En las muchas horas que hemos compartido el año de la despedida, los amigos podemos dar fe de que una decisión terminante sería imposible. Miguel mira el mundo como si continuara en activo. Es verdad que no habrá más giras (al menos es su intención) pero sí conciertos El cantante dice que tiene muchas deudas contraídas con los compañeros de profesión, con todos los que se han prestado a colaborar con él (en el escenario o en los platós de televisión) y que está dispuesto a compensarlas. Y después habla de otra deuda, la deuda moral con un público fiel que le ha dado muchas cosas a través de décadas y décadas, y al que también quiere resarcir con conciertos benéficos. Y aquí entra también su condición de hombre político, del tipo que no olvida sus compromisos porque, más allá de los apoyos coyunturales a determinados programas o a ciertas causas medio perdidas, Miguel es un hombre coherente y quiere que sus convicciones solidarias no se detengan a causa de su nueva condición de jubilado sino todo lo contrario, quiere dedicar el tiempo sobrante (que ahora será mayor) a reforzar su compromiso. Y no se arrepiente. Como canta en esa declaración de intenciones que es Todo a pulmón, el maravilloso tema de Alejandro Lerner, Miguel se resiste a dejar su ideología “buena o mala pero mía, como la cotradicción”. Y Miguel nos debe por los menos un libro. Tiene todos los conocimientos, la experiencia y las virtudes precisas para contar cómo ha visto el mundo su generación.

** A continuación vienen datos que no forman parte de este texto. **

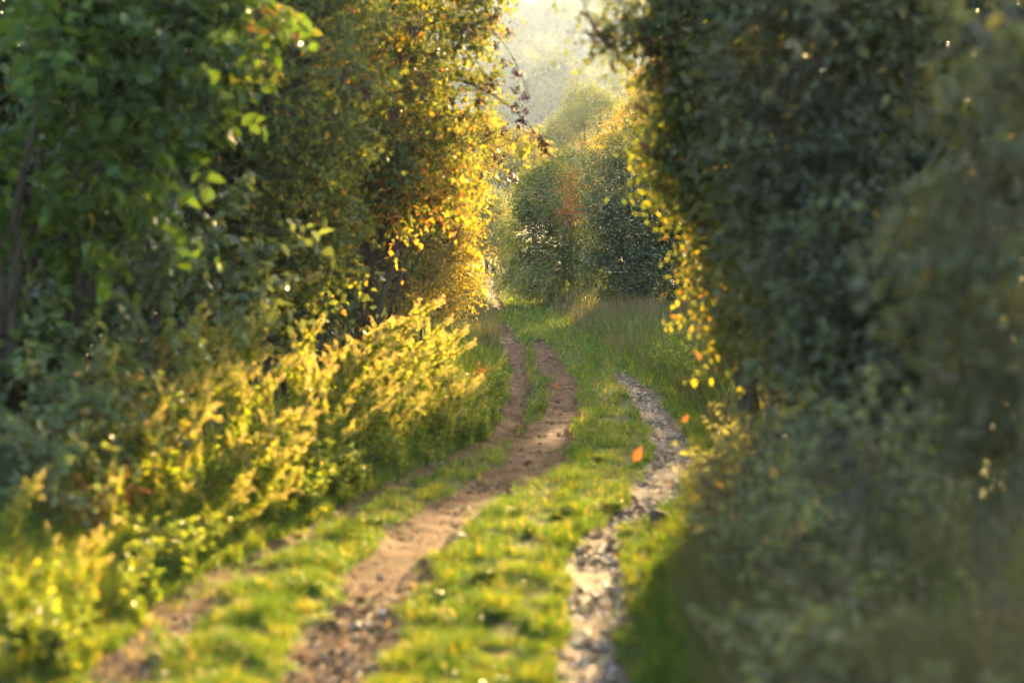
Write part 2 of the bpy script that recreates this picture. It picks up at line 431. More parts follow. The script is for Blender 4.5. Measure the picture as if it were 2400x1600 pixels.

Y esa es otra forma de cantar contando. O de contar cantando. Y tercera prueba para no creer en su retirada: la permanencia de sus grandes temas, no como restos arqueológicos de una carrera sepultada por los años, sino como vivos manifiestos de un presente que se alarga gozosamente desde que fueran concebidos, interpretados, reescritos y vuelta a empezar. Por estas y otras razones Miguel Ríos no se ha ido, o dicho de otro modo, no se ha podido ir aunque lo haya intentado. Es imposible que un tipo que aguanta dos horas y medias en un escenario, que logra extenuar a un auditorio entregado y que sólo dice bye, bye, con una música que parece perfecta para un himno de bienvenida, jamás adiós, se pueda retirar. Por mucho que se empeñe.